Oh, and it’s cheap too (not surprising with the amount of competition).  I can pick up a week’s worth of various kinds for about $2-3 (not that I ever buy that much at once. Why bother when there’s 3 sellers within 100 feet of the school’s gates?).

And to top it all off, my school’s favorite gift to its teachers is fruit.  Cases. And cases. And cases of it.  In my time here, my school has given me two boxes of pears (about 80 per), a box of 50-60 apples, a box of mini watermelons, and a box of prickly cucumber.  So at various times, I’ve had to go into fruit overdrive, eating 5-10 pears a day.  In fact, for New Year’s I got a box each of apples and pears, so I had 15 days to eat it all (to drive that point home, I’ve had three pears just while typing this).  And Kel isn’t any help, as his school has given him even more than me (he’s currently working on a box of apples, a box of clementines, and a box of mandarin oranges (yeah I know, who’d have thought that mandarin oranges came any way other than canned and in fruit coctail)).
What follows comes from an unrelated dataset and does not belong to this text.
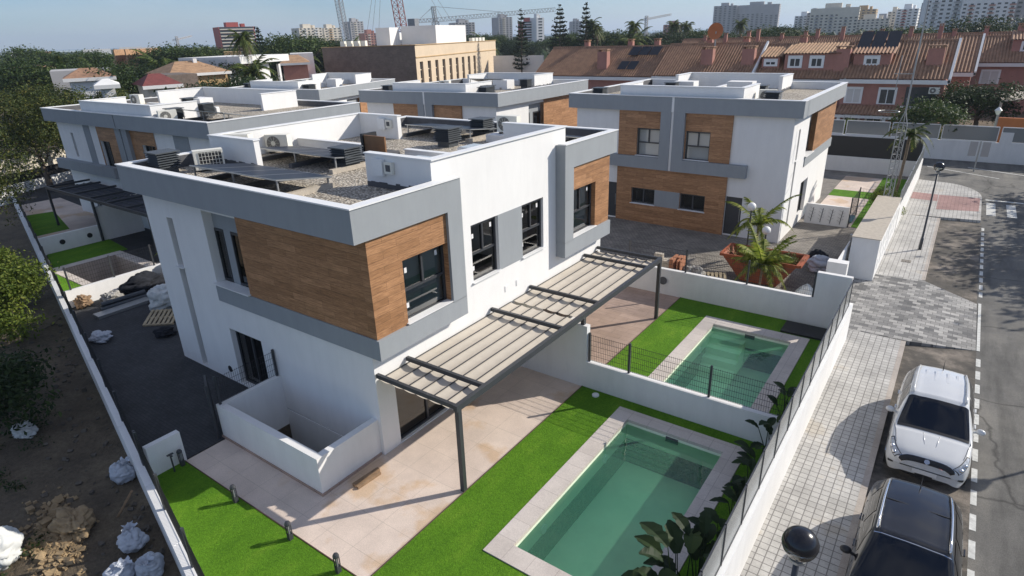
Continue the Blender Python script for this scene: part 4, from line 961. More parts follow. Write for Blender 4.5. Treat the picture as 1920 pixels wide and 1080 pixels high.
sack('pale rubbish bags heaped against the sliding gate', (6.85, 21.9, -.43), (.7, .6, .75), 2, 'sack', 'rubbish_heap', 'rubbish', amp=.25)
sack('dark rubbish bag on the pale heap by the sliding gate', (6.5, 22.9, -.43), (.45, .4, .7), 3, 'tarp', 'rubbish_bag', 'bag')
MT['cone'] = plain('red traffic cone', (.55, .03, .05), .5, .1, 3)
q = MB(); q.lathe([(.17, 0), (.17, .03), (.13, .03), (.03, .55), (.02, .56)], (7.0, 16.2, -.43), 14); solo(q, 'traffic_cone', 'cone', 'red traffic cone beside the white bulk bag', 'cone')
MT['brick'] = plain('hollow bricks', (.40, .17, .09), .85, .2, 6)
def pile(label, x, y, z, nx, ny, nz, s, mat, name, cat, gap=.012, rz=0.):
    q = MB(); r = random.Random(int(x*100))
    for i in range(nx):
        for j in range(ny):
            for k in range(nz):
                if k == nz-1 and r.random() < .35: continue
                a = x+i*(s[0]+gap); b = y+j*(s[1]+gap); c = z+k*(s[2]+gap); q.box(a, a+s[0], b, b+s[1], c, c+s[2])
    return solo(q, name, mat, label, cat)
pile('stack of thin red tiles standing upright behind the far pergola post', 1.35, 16.5, -.43, 9, 2, 1, (.05, .4, 1.25), 'brick', 'tile_stack', 'tiles', .02)
pile('pile of grey concrete blocks behind the far end of the pergola', .45, 16.7, -.43, 2, 2, 6, (.4, .2, .2), 'block', 'block_pile', 'blocks')
pile('low cardboard coloured pile of boards below the concrete blocks', .55, 15.4, -.43, 2, 1, 4, (.5, .5, .12), 'timber', 'board_pile', 'boards')
def pallet(label, x, y, z, rz, tilt=0.):
    o = thing('pallet', label, 'pallet', (0, 0, 0), 'wooden pallets')
    q = MB()
    for k in range(7): q.box(-.6+k*.18, -.6+k*.18+.11, -.5, .5, .12, .145)
    q.build('top_boards', 'pale_timber', o)
    for y_ in (-.45, 0, .45):
        q = MB(); q.box(-.6, .6, y_-.045, y_+.045, 0, .119); q.build('bearer', 'pale_timber', o)
    place(o, (x, y, z), rz); o.rotation_euler = (tilt, 0, rz); return o
MT['pale_timber'] = plain('pale pallet timber', (.42, .34, .22), .85, .2, 6)
pallet('worn wooden pallet lying by the far wall in front of the skip', 3.2, 17.15, -.15, .4, .45)
pallet('wooden pallet leaning on rubble at the foot of the nearest villa side', -14.3, 1.15, .05, .7, .25)
q = MB(); q.beam((2.2, 15.9, -.35), (5.0, 15.6, -.3), .12, .05); q.beam((2.4, 16.15, -.35), (5.1, 15.85, -.33), .1, .05); solo(q, 'plank', 'timber', 'long brown planks along the foot of the far pool garden wall', 'planks')
sack('grey scrap heap between the planks and the pallet', (2.3, 17.0, -.43), (.6, .5, .95), 6, 'rubbish', 'scrap_heap', 'scrap', amp=.3)
sack('dark crumpled sheet beside the grey scrap heap', (1.9, 16.1, -.43), (.5, .4, .75), 7, 'tarp', 'crumpled_sheet', 'sheet', amp=.25)
# planter with drawn plants on the far side garden, glass floor panels, small gate there
pw = wall_thing('low white planter wall painted with dark plant stems beside the right villa', [(4.4, 6.7, 29.95, 30.15, -.5, .75)])
MT['ink'] = plain('dark painted stems', (.05, .05, .055), .9)
q = MB(); r = random.Random(5)
for k in range(4):
    x = 4.75+k*.52; q.beam((x, 29.945, -.3), (x+.08, 29.945, .55), .035, .004)
    for i in range(7):
        z = -.15+i*.1; s = 1 if i % 2 else -1; q.beam((x+.01*i, 29.944, z), (x+.01*i+s*.17, 29.944, z+.1), .03, .004)
q.build('painted_stems', 'ink', pw)
q = MB(); q.box(6.9, 8.95, 30.2, 45.0, -.43, -.40); tag(q.build('lawn', 'turf'), 'narrow bright lawn along the far street wall beyond the meter wall', 'lawn', kind='stuff')
q = MB(); q.box(4.4, 6.9, 37.5, 39.5, -.43, -.40); tag(q.build('lawn', 'turf'), 'strip of lawn between the patio and pale slab of the far garden', 'lawn', kind='stuff')
p = MB(); p.box(4.4, 6.9, 30.2, 37.5, -.44, -.41); p.box(4.4, 6.9, 39.5, 44.5, -.44, -.41); struct(p, 'patio', 'patio')
q = MB(); q.box(4.4, 6.8, 31.0, 32.6, -.40, -.34); solo(q, 'glass_floor', 'greenglass', 'green glass floor panels behind the painted planter wall', 'glass panel')
mesh_fence('thin mesh gate fence on the far lawn beside the painted planter wall', [(6.75, 30.05, -.42), (6.75, 33.0, -.42), (7.9, 33.0, -.42)], 1.7, step=.15, wire=.008)
q = MB(); q.box(-1, 2.7+6.2, 46.3, 46.5, -.5, .75); tag(q.build('garden_wall', 'white_wall', fix=True), 'white wall with tall dark screen closing the far garden before the cross street', 'wall')
q = MB(); q.box(-1, 8.9, 46.37, 46.43, .751, 2.3); tag(q.build('screen_fence', 'black', fix=True), 'tall dark screen fence on the far garden wall', 'fence')
# lattice mast with pole
root = thing('lattice_mast', 'galvanised triangular lattice mast with antenna pole behind the meter wall', 'mast', (8.4, 30.6, -.43))
q = MB(); cs = [(8.2, 30.4), (8.62, 30.4), (8.41, 30.76)]; H = 5.4
for cx_, cy_ in cs: q.tube([(cx_, cy_, -.43), (cx_, cy_, H)], .026, 6)
n = 15
for i in range(n):
    za, zb = -.43+(H+.43)*i/n, -.43+(H+.43)*(i+1)/n
    for a in range(3):
        A, B_ = cs[a], cs[(a+1) % 3]
        q.tube([(*A, za), (*B_, zb)], .010, 4, False); q.tube([(*B_, zb), (*A, zb)], .010, 4, False)
for cx_, cy_ in cs: q.tube([(cx_, cy_, H), (8.41, 30.52, H+.75)], .024, 6)
q.build('lattice', 'galv', root)
q = MB(); q.tube([(8.41, 30.52, H+.6), (8.43, 30.52, 13.5)], [.045, .025], 8); q.build('pole', 'galv', root)
q = MB()
for i in range(12):
    a = 6.28*i/12; b = 6.28*(i+1)/12; q.tube([(8.2+.5*math.cos(a)-.55, 30.4+.5*math.sin(a), 6.1), (8.2+.5*math.cos(b)-.55, 30.4+.5*math.sin(b), 6.1)], .018, 4, False)
q.build('ring', 'steel', root)
q = MB(); q.beam((7.55, 30.5, 8.0), (8.4, 30.5, 8.0), .03); q.beam((7.75, 30.5, 7.2), (7.75, 30.5, 8.9), .03); q.build('antenna', 'steel', root)
# ------------------------------------------------------------------ roof equipment
MT['milky'] = plain('milky acrylic', (.50, .54, .54), .2, .06, 2)
def louvre(label, x, y, z=RZ+.03, w=.75, d=.75, h=.62, rz=0., first=[None]):
    if first[0] is None:
        o = thing('roof_vent', label, 'roof vent', (0, 0, 0), 'dark louvred roof vents')
        q = MB(); q.box(-.28, .28, -.28, .28, 0, .2); q.build('base', 'vent', o)
        q = MB(); q.box(-.30, .30, -.30, .30, .2, .66); q.build('core', 'black', o)
        q = MB()
        for k in range(6):
            zz = .22+k*.075; q.add([(-.32,-.32,zz+.05),(.32,-.32,zz+.05),(.32,.32,zz+.05),(-.32,.32,zz+.05),(-.39,-.39,zz),(.39,-.39,zz),(.39,.39,zz),(-.39,.39,zz)], [(0,1,2,3),(4,5,1,0),(5,6,2,1),(6,7,3,2),(7,4,0,3)])
        q.build('louvres', 'vent', o)
        q = MB(); q.box(-.40, .40, -.40, .40, .67, .71); q.build('lid', 'vent', o)
        first[0] = o; place(o, (x, y, z), rz); return o
    return copy_tree(first[0], (x, y, z), rz, label)
MT['vent'] = plain('slate grey vent metal', (.06, .068, .075), .5, .12, 3)
def ac_unit(label, x, y, z, rz, first=[None]):
    if first[0] is None:
        o = thing('air_conditioner', label, 'air conditioner', (0, 0, 0), 'air conditioning units on the roofs')
        q = MB(); q.box(-.45, .45, -.17, .17, .06, .68); q.build('casing', 'acw', o)
        q = MB(); q.tube([(-.12, -.172, .37), (-.12, -.19, .37)], .26, 22); q.build('fan_ring', 'acgrey', o)
        q = MB(); q.tube([(-.12, -.191, .37), (-.12, -.197, .37)], .09, 14)
        for k in range(10):
            a = 6.28*k/10; q.beam((-.12, -.193, .37), (-.12+.24*math.cos(a), -.193, .37+.24*math.sin(a)), .02, .004)
        q.build('grille', 'acw', o)
        q = MB(); q.box(-.40, .30, .171, .178, .11, .62); cl = q.build('coil', 'black', o)
        q = MB()
        for k in range(8): q.box(-.40+k*.1-.007, -.40+k*.1+.007, .179, .186, .11, .62)
        for k in range(5): q.box(-.40, .30, .187, .192, .13+k*.115, .140+k*.115)
        q.build('guard', 'acw', cl)
        for x_ in (-.3, .3):
            q = MB(); q.box(x_-.04, x_+.04, -.2, .2, 0, .059); q.build('foot', 'black', o)
        first[0] = o; place(o, (x, y, z), rz); return o
    return copy_tree(first[0], (x, y, z), rz, label)
MT['acgrey'] = plain('dark fan', (.16, .155, .14), .6)
def pv(label, x0, x1, y0, y1, z0, z1, n, zr=RZ+.03, xf=None):
    """tilted solar array: near edge y0 at z0, far edge y1 at z1"""
    o = thing('solar_array', label, 'solar panels', ((x0+x1)/2, (y0+y1)/2, zr), 'tilted solar arrays on the flat roofs')
    w = (x1-x0)/n
    for k in range(n):
        a, b = x0+k*w+.01, x0+(k+1)*w-.01; q = MB(xf); P = lambda x, t, d: (x, y0+(y1-y0)*t, z0+(z1-z0)*t+d)
        q.add([P(a,0,0),P(b,0,0),P(b,1,0),P(a,1,0),P(a,0,.035),P(b,0,.035),P(b,1,.035),P(a,1,.035)], [(0,3,2,1),(4,5,6,7),(0,1,5,4),(1,2,6,5),(2,3,7,6),(3,0,4,7)]); f = q.build('panel_frame', 'steel', o, fix=True)
        q = MB(xf); q.add([P(a+.03,.02,.038),P(b-.03,.02,.038),P(b-.03,.98,.038),P(a+.03,.98,.038)], [(0,1,2,3)]); q.build('cells', 'pv', f)
    for k in range(0, n+1, 2 if n > 2 else 1):
        x = x0+k*w; x = min(max(x, x0+.1), x1-.1)
        q = MB(xf); q.box(x-.02, x+.02, y0+.06, y0+.1, zr+.16, z0-.001+.0*1); q.box(x-.02, x+.02, y1-.12, y1-.08, zr+.10, z1+.01); q.build('leg', 'steel', o, fix=True)
        q = MB(xf); q.box(x-.09, x+.09, y0-.15, y1+.05, zr+.001, zr+.14); q.build('ballast_block', 'block' if k == n else 'lining', o, fix=True)  # concrete; all but the last coloured dark to stand for shade
    return o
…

To summarize, fruit is good.  And there’s a lot of it.  In the Red Book scale, the fruit in China receives a solid 5 Lil Maos.
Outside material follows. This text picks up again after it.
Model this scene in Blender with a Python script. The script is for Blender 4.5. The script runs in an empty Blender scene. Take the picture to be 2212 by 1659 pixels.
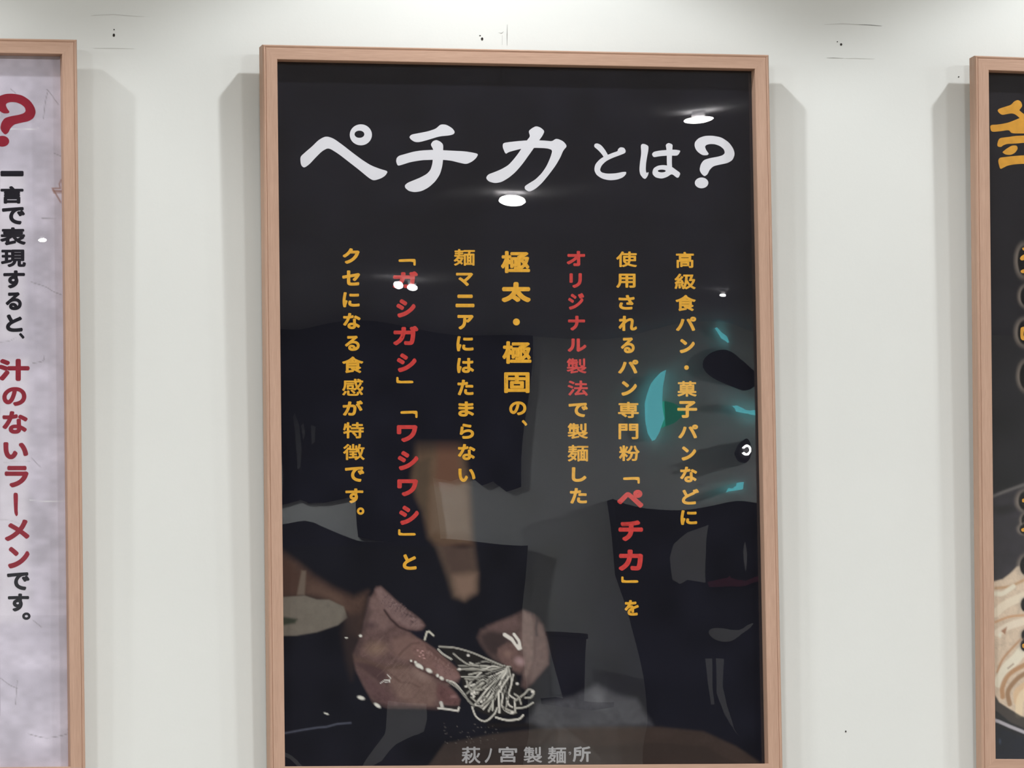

10 Things I LOVE About China: Shrimp

January 8, 2010

“They wasn’t shrimp! They was PRAWNS! Prawns are bigger, see?”

Either way, all I know is that shrimp here are great.  Even for the cheap school lunch, we are served them regularly.
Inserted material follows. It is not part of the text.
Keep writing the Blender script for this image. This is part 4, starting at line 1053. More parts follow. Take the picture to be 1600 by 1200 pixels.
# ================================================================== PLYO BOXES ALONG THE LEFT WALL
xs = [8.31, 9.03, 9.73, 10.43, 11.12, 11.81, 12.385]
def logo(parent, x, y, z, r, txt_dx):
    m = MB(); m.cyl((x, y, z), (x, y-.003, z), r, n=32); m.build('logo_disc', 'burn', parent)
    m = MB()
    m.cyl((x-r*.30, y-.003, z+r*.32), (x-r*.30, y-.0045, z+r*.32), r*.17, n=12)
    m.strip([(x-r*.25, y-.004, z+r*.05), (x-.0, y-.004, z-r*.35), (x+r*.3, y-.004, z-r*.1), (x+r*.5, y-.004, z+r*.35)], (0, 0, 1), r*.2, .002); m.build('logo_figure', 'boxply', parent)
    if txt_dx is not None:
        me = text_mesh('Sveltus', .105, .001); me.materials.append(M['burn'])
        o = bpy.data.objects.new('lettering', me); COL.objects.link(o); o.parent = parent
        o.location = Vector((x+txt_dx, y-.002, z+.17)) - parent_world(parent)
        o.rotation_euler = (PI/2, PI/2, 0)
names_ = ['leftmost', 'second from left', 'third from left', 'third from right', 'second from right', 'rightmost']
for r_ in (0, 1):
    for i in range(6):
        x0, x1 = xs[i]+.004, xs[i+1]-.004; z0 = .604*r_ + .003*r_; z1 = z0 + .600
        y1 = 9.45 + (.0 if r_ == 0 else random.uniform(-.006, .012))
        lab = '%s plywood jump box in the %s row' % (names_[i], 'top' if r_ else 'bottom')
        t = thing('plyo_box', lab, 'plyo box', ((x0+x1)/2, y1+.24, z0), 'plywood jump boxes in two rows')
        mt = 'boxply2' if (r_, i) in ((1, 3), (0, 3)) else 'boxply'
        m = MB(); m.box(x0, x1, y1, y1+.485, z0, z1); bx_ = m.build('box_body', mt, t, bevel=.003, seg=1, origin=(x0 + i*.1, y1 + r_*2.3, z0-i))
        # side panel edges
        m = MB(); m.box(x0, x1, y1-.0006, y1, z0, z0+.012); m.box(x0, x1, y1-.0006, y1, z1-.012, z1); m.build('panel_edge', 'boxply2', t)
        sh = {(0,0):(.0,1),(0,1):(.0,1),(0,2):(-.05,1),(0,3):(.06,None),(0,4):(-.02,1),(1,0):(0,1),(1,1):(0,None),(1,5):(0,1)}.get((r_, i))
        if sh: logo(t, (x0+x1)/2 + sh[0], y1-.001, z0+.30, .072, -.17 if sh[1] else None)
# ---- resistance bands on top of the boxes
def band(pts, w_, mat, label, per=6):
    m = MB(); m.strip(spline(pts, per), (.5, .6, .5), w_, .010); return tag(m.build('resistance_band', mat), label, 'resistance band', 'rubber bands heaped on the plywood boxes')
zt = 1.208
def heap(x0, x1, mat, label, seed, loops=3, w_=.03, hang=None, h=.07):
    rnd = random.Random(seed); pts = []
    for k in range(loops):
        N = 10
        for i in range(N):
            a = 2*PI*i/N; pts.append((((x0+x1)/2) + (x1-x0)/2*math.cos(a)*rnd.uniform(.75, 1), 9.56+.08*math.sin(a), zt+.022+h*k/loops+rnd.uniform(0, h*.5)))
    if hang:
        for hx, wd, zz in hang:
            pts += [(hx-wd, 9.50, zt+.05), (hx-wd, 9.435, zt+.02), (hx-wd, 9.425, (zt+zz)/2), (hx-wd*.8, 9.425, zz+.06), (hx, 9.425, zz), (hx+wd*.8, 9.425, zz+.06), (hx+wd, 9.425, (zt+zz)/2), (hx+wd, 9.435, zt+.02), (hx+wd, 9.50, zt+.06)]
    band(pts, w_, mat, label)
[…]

They’re just so cheap (approximately $1.45/lb), fresh (still jumping as I fry them up), and delicious.

Of course, I loved shrimp before, but the sheer inexpensiveness of them here makes China great.

How great? Well, shrimp in China gets an impressive 7 Red Books on the LOVE scale.  It would be higher, but like I said, I already loved the suckers before.  If you want to get any higher up the list, you need some creatvity, a little imagination, a little something… extra (but we’ll get to those things later).


10 Things I LOVE About China: People Are Short.

January 7, 2010

(and let the stereotypes begin……………… NOW!)

Finally, I’ve found a place where I’m a giant…..

Yeeeeeah, that’s obviously not true.

Ok, ok, so, finally I’ve found a place where I’m really tall.

No?

Ok, well, finally I’ve found a place where I’m at least average height (throw me a bone here, people).

And it is sweet.

So it’s not as if I tower over everybody here, but I do tend to be on the high side of the chart.  The day that really hammered this point home for me was about 2 months into my time here, and I stepped onto a crowded elevator.  In all, there were about 7 of us crammed in there.

And I was a good 5 inches taller than any one of them!

I’ve never really cared about being taller.  Growing up, I wanted to have at least a little more height, but that was mostly as how it related to basketball.  And since my love for playing basketball waned after about the age of 14 or so, I haven’t given it much thought since (of course, maybe if I’d have been taller, I would’ve been better at basketball, thus allowing my love of the sport to grow, finally culminating in me making the NBA and earning millions, and subsequently losing it in a real estate deal gone bad and a crippling gambling habit, only to be reinvented much later as a motivational speaker… Whooo!  Wrap your mind around that for a second, I just went all the way through an imaginary life without breaking a sweat.).

That all being said (and at this point, even I barely remember what the point of this one was), it was nice to just stand over everyone else for a change.

Mao’s Little Red Book Scale: A lackluster 3 Quote Books from the Man Who Was 60% Good (that pesky Cultural Revolution thing really turned a few people off of him, I wonder why?).  It’s nice being tall (or at least average), but it doesn’t really matter.


10 Things I HATE About China: Pollution

January 7, 2010

Alright, let’s get this off to a quick start with one of the most obvious.

Pollution here is so pervasive that you truly don’t notice it after a while.  Our first couple months here, Kel and I would notice the occasional blue sky and really appreciate it.  Now? I don’t even miss them.  The sun will be shining, it will be relatively warm and nice outside (especially considering it’s winter right now), and the sky will still be gray.  Seeing a blue sky is so far from my mind that I’ve lost the ability to miss it.

Oh sure, it might be a little lighter shade on any particular day, but it’s most definitely gray.  Of course, a good chunk of this can be attributed to the fact that this is a much larger city than I am originally from.  But even then, the air pollution is still heads and shoulders worse than Chicago.

And litter and trash on the streets is remarkably bad.  I’m not talking just about the lower income places (which are the most fun, and the most “authentic” China nowadays), but anywhere you go.  Walking down the street near the bigger department stores and Western shops, at “nature sights”, visiting temples and holy grounds, you see people just tossing trash and wrappers everywhere.  Don’t get me wrong, it’s not like the cities are completely dirty, but the lack of care about their towns and cities is amazing.

Oh, and I failed to mention earlier, but these 10 things aren’t coming to you in any particular order.  Essentially, I have a list written down with ideas for each HATE and LOVE, and am just going to write them up as I get the feeling.  Also, these haven’t been put into a firm order of what I hate/love more than anything else, but I have given it a little thought for each.  So each new addition to the series, I’ll be including a rating for each, on  a scale of 1-10 Little Red Books (1 being the least strong feelings, 10 the strongest).

Pollution, today’s topic?  Coming at you with a solid 8 Lil Red Books.  As much as this place makes me forget what blue skies even look like, I really do miss seeing them.